Tabi ki sözlerim alınanlara. Herhalde programına "Merhabalar efendim. Yine birlikteyiz. Bugünkü programımıza..." diye başlayabilenlerin alınmasına gerek yok.
Peki bu dil erozyonu sadece DJ'ler arasında mı yaşanıyor ? Tabi ki hayır. Onlar da duydukları ve kıymet verdikleri bu tarzı yansıtıyorlar dinleyiciye. Aslında tam olarak onların da kabahati yok. DJ'ler halkın istediği dili konuşuyor olmalılar ki bu kadar reyting alarak bu tarzı devam ettirebiliyorlar. Yani halk, bu tarzı bu denli benimsemiş olmasa, karşılaştıklarında birbirlerine "N'abersin kahrolası, iyisin ya?" diyemez. Peki halk, ne zamandır benimsedi bu tarzı? Ne zamandır ve neden hoşlanıyor bu çeşit konuşmalardan ? Yadırgamamaya nasıl ve ne zaman başladı? İlk kim dokundu yüzyıllardır intizamla dimdik duran o domino taşlarına? İlk ne zaman?
Taşlar müthiş bir süratle yıkılıyor. Herkes birbirini deviriyor. Lisanımızın ifade ettiği tüm değerler birer birer yerle yeksan oluyor. Kimse, çıksın.. Kimler yapıyor bunu ? Bak, kızmayacağım.. Ama ben yakalarsam fena olur. Üzülüyorum, hem de çok.. Bu virüs inceden ve sinsice yayılıp, dilimizin tüm hücrelerini bir bir ele geçiriyor ve hemen hemen herkes farkına bile varmadan benimsiyor bu tarzı. "Nasılsınız?"ların yerini, "Her şey yolunda mı moruk?"lar, "Bakar mısınız?"ların yerini, "Heeey!Buraya bak, lanet olası!"lar, "Lütfen kendinize dikkat ediniz."lerin yerini, "Kendine iyi bakıyosun, okey?"ler ve daha nice nice iletişim kılığına bürünmüş iletememişimler alıyor. Fakat heyhat ki bu dil katliamından doğrudan kim suçlu belli değil.

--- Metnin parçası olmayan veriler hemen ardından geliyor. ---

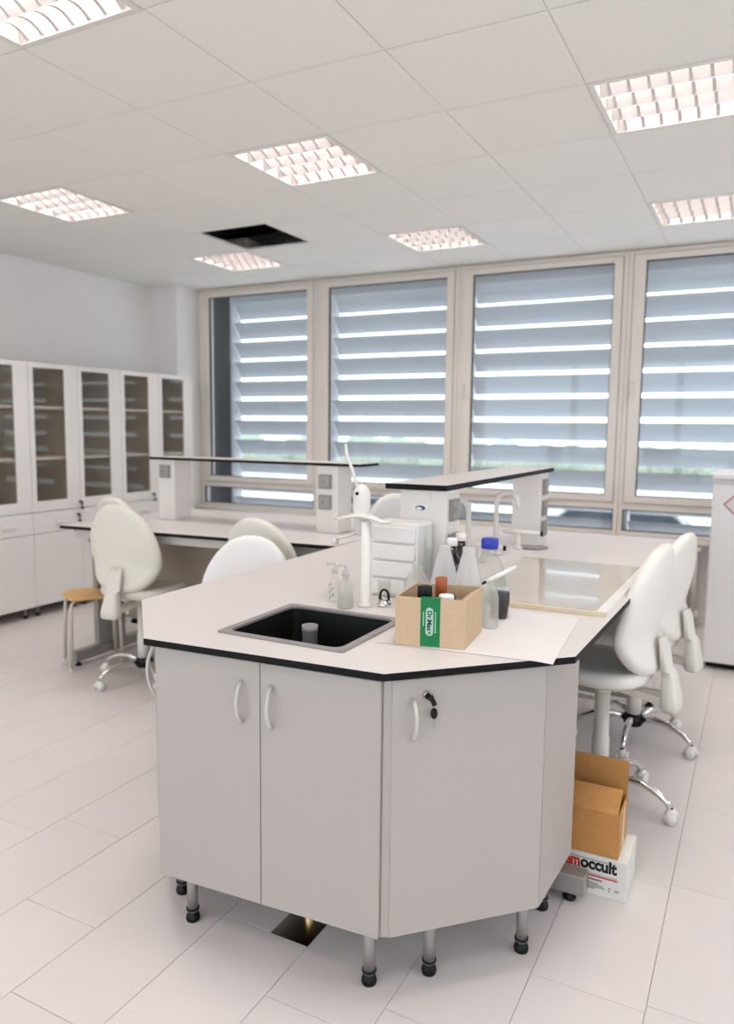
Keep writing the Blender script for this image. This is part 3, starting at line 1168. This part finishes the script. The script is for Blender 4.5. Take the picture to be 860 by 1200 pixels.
gooseneck('white gooseneck tap nearer the viewer under the island shelf', -1.085, 3.02, -1)
gooseneck('white gooseneck tap farther from the viewer under the island shelf', -1.10, 3.45, 1)
for lab, x, y, z in (('white horizontal gas tap with black tip nearer the viewer under the island shelf', -1.10, 3.22, .97), ('white horizontal gas tap with black tip by the far shelf post', -1.05, 3.66, .985)):
    t = thing('gas_tap', lab, 'tap', (x, y, WT), 0, 'gas taps under the island shelf')
    b = MB()
    b.lathe([(.022, .0005), (.022, .01), (.012, .016), (.012, z - WT)], 14)
    b.build('stem', M['wmetal'], t)
    b = MB().tube([(-.08, 0, z - WT), (.11, 0, z - WT)], .013, 10)
    b.build('pipe', M['wmetal'], t)
    b = MB().tube([(.111, 0, z - WT), (.12, 0, z - WT)], [.013, .011], 10)
    b.build('tip', M['black'], t)
b = MB()
b.lathe([(.075, .0005), (.08, .004), (.07, .006), (.058, .002)], 24, (-1.0, 3.74, WT))
tag(b.build('cup_sink', M['socket']), 'small round grey drain cup by the far post of the island shelf', 'sink')

# ================================================================== radiator and fridge
rd = thing('radiator', 'white column radiator under the window behind the right-hand chairs', 'radiator', (-.85, 6.16, 0))
for k in range(20):
    x = -.46 + .048 * k
    MB().tube([(x, -.03, .13), (x, -.03, .58)], .016, 8).tube([(x, .03, .13), (x, .03, .58)], .016, 8).build('column', M['wmetal'], rd)
MB().box(-.49, .49, -.045, .045, .585, .62).build('top_header', M['wmetal'], rd, bevel=.006)
MB().box(-.49, .49, -.045, .045, .09, .125).build('bottom_header', M['wmetal'], rd, bevel=.006)
for x in (-.4, .4):
    MB().box(x - .015, x + .015, -.03, .03, 0, .089).build('foot', M['anth'], rd)

fr = thing('under_window_fridge', 'white upright fridge with hazard diamond at the right picture edge', 'fridge', (.05, 5.4, 0))
MB().box(-.305, .305, -.24, .30, .035, 1.20).build('body', M['white'], fr, bevel=.008)
MB().box(-.306, .306, -.29, -.245, .045, 1.17).build('door', M['white'], fr, bevel=.008)
MB().box(-.31, .31, -.29, .31, 1.20, 1.235).build('top_cap', M['white'], fr, bevel=.008)
MB().box(-.29, .29, -.22, .28, .0, .034).build('plinth', M['black'], fr)
hc = Vector((-.168, -.2915, 1.048))
b = MB()
s1, s2 = .075, .064
o4 = [(hc.x, hc.z + s1), (hc.x - s1, hc.z), (hc.x, hc.z - s1), (hc.x + s1, hc.z)]
i4 = [(hc.x, hc.z + s2), (hc.x - s2, hc.z), (hc.x, hc.z - s2), (hc.x + s2, hc.z)]
for k in range(4):
    p0, p1, q1, q0 = o4[k], o4[(k + 1) % 4], i4[(k + 1) % 4], i4[k]
    b.add([(p0[0], hc.y, p0[1]), (p1[0], hc.y, p1[1]), (q1[0], hc.y, q1[1]), (q0[0], hc.y, q0[1])], [(0, 1, 2, 3)], mi=0)
b.add([(p[0], hc.y, p[1]) for p in i4], [(0, 1, 2, 3)], mi=1)
hz = b.build('hazard_label', [M['pinkred'], M['paper']], fr)
text('!', 'exclamation_mark', M['ink'], hz, frame_mat((hc.x, hc.y - .0008, hc.z - .001), (1, 0, 0), (0, 0, 1)), size=.1, bold=.003, ax='CENTER', depth=.0003)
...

Peki, bu anlam katliamı için ne yapacağız? En azından, dilimize yerleşen bu kelime güveleri için ne çeşit bir naftalin gerekiyor, onu arayacağız.. Bulamazsak, ki büyük ihtimalle bulamayacağız, o zaman canım dilimizi, o hüzünlü sanat eseri sandığına kaldıralım. Kullanmak isteyen alsın tertemiz, ütülü ütülü kullansın. Bari ortalıklarda yetim bir çocuk gibi gariban gariban dolaşıp bu salgın hastalıktan etkilenmesin. Yabancı bir dil olarak kalsın. Belki de bir süre sonra okullarda yabancı bir dil olarak okutulmaya başlanır da biraz adam yerine konulur. Birileri lisanımızı bir bardak çamurlu suya atmış, leş gibi bir kaşıkla karıştırarak eritmeye çalışıyor. Ben "Teşekkür ederim, müteşekkirim."lerin yerini "Tenkülerimi fışkırtırım."ların, "Tamam"ın yerini "Ookey bebek!"lerin almasını istemiyorum.
Tüm inadımla, "Bu çızıktırmamın finişinde herkeşe bay baylarım milleeeet deeermişim ortalığı gereeermişim." demeyeceğim. Satırlarıma son verirken hepinize huzur dolu saatler dileyeceğim.